Sunday, June 25, 2023

I Am Homeless If This Is Not My Home by Lorrie Moorer

 

The car sped forward. Glued to the windshield, in the form of the rearview mirror, was a little landscape painting of the very recent past. [122]

But nothing was Lily's home, though he did not say this. It was not her fault that her sudden hectic love was always like that- a flash mob that emerged from nowhere, a dance that twisted out of anonymous movement, then receded back into the crowd, which was sometimes shouting, "The whole world is watching" and sometimes "Free Barabbas." [135]
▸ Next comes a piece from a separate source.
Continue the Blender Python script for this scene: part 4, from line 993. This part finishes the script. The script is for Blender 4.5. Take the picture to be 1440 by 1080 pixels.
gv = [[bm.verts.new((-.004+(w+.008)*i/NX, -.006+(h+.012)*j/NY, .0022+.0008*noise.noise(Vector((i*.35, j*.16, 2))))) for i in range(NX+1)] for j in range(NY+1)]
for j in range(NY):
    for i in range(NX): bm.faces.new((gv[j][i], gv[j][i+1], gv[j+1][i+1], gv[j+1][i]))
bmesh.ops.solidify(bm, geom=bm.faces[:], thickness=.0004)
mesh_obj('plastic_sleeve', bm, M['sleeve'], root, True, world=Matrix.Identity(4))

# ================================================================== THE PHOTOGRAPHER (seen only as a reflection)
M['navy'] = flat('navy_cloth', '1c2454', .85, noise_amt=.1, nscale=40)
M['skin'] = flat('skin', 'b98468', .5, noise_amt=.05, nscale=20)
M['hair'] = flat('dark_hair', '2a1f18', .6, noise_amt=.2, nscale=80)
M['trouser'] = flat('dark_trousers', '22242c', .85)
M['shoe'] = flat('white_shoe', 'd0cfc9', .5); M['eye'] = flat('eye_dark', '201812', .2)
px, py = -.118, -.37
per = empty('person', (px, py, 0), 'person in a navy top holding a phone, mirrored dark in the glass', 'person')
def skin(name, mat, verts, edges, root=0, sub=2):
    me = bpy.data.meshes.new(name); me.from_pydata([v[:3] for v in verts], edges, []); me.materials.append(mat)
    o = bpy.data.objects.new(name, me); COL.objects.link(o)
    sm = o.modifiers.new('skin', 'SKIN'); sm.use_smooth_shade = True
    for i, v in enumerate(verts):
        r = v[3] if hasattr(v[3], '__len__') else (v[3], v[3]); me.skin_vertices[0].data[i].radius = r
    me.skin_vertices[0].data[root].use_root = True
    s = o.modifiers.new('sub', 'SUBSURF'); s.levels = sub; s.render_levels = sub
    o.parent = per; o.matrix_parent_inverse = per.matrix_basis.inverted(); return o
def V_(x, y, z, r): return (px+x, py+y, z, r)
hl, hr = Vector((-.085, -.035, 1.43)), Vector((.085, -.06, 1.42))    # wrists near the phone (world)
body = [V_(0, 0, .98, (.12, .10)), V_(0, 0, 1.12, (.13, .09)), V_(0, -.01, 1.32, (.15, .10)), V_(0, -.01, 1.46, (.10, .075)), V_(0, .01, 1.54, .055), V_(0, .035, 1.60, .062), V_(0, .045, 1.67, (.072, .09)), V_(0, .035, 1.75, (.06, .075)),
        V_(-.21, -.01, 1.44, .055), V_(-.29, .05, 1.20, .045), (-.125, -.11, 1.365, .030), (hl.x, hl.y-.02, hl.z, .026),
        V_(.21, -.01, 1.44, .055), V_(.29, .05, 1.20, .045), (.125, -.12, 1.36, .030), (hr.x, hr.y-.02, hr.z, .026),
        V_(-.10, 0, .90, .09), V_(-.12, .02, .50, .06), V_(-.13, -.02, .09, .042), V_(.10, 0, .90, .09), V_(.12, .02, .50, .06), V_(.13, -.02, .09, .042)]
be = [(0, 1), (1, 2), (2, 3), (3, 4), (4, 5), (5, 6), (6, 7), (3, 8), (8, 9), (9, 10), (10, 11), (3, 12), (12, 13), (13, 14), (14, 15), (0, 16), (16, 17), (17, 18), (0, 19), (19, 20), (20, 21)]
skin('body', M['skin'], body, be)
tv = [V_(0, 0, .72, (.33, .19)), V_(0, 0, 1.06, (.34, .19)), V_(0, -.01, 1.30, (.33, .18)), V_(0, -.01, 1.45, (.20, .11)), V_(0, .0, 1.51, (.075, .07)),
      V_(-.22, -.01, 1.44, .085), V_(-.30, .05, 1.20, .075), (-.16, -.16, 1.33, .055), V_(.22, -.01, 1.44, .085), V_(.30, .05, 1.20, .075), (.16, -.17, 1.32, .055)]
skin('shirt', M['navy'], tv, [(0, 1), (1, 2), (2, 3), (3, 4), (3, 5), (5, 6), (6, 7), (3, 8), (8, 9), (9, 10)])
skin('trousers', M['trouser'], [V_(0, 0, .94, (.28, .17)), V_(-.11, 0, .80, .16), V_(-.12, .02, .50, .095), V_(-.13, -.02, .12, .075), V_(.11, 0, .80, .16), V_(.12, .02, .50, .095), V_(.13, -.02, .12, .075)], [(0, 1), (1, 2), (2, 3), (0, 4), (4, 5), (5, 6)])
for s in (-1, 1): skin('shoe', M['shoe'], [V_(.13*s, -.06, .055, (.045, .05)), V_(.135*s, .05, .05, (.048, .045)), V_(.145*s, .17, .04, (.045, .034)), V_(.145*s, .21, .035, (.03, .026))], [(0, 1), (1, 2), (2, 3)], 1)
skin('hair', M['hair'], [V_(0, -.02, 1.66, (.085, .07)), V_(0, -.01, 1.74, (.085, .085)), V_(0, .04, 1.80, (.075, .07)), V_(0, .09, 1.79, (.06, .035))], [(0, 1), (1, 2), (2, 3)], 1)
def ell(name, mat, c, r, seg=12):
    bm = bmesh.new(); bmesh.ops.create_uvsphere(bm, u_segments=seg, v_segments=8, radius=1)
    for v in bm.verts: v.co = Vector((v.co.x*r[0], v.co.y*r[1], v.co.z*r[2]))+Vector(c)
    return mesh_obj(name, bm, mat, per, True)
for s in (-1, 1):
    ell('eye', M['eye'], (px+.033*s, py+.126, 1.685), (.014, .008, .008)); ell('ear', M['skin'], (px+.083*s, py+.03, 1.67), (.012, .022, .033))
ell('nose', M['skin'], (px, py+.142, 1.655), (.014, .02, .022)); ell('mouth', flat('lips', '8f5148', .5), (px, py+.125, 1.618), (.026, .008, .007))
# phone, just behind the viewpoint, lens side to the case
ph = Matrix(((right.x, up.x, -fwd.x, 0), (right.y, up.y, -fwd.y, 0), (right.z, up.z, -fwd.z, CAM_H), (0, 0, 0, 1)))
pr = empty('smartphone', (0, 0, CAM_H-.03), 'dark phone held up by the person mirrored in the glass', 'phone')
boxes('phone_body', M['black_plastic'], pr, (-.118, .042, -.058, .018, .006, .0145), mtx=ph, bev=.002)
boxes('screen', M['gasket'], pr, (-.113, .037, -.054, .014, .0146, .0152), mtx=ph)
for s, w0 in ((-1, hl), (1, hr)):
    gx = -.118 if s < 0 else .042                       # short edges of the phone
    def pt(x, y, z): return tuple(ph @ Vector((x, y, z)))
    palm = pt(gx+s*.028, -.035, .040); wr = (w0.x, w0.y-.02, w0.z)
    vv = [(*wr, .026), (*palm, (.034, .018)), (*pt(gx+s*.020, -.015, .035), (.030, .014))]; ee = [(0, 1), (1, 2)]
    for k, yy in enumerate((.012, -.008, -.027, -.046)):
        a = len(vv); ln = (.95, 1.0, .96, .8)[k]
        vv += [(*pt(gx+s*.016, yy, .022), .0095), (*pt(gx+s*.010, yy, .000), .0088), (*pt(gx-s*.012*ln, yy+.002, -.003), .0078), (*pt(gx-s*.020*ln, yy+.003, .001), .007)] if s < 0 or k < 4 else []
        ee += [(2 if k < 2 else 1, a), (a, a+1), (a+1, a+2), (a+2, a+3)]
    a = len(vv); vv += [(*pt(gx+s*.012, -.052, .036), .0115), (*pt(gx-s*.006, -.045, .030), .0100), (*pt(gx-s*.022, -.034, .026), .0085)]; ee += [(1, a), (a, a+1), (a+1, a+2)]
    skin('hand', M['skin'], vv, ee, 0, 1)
Damnably unsatisfactory novel. Moore's sentences, as regularly described, are jewel-like: hilarious and bracing and perceptive. I could read them infinitely. But the stories - if I can call them that - go nowhere: a present tense narrative about a trouble relationship between a man and his suicidal female partner, who seems to die early but won't go away (or shut up), and a historical narrative conveyed in a couple of letters from a woman to her (dead?) sister, in the aftermath of the civil war. The man in the present tense seems to find a copy of the Civil War correspondence, but that's it for resonance, as far as I could tell. And the present tense tale of the man driving his (dead?) wife across the country in a car also falls flat. Or maybe I'm just bitchy. 


Anyway, endless quotable sentences. I'd pull some out and type them up here, but there are a dozen on every page. Lorrie Moore is something else.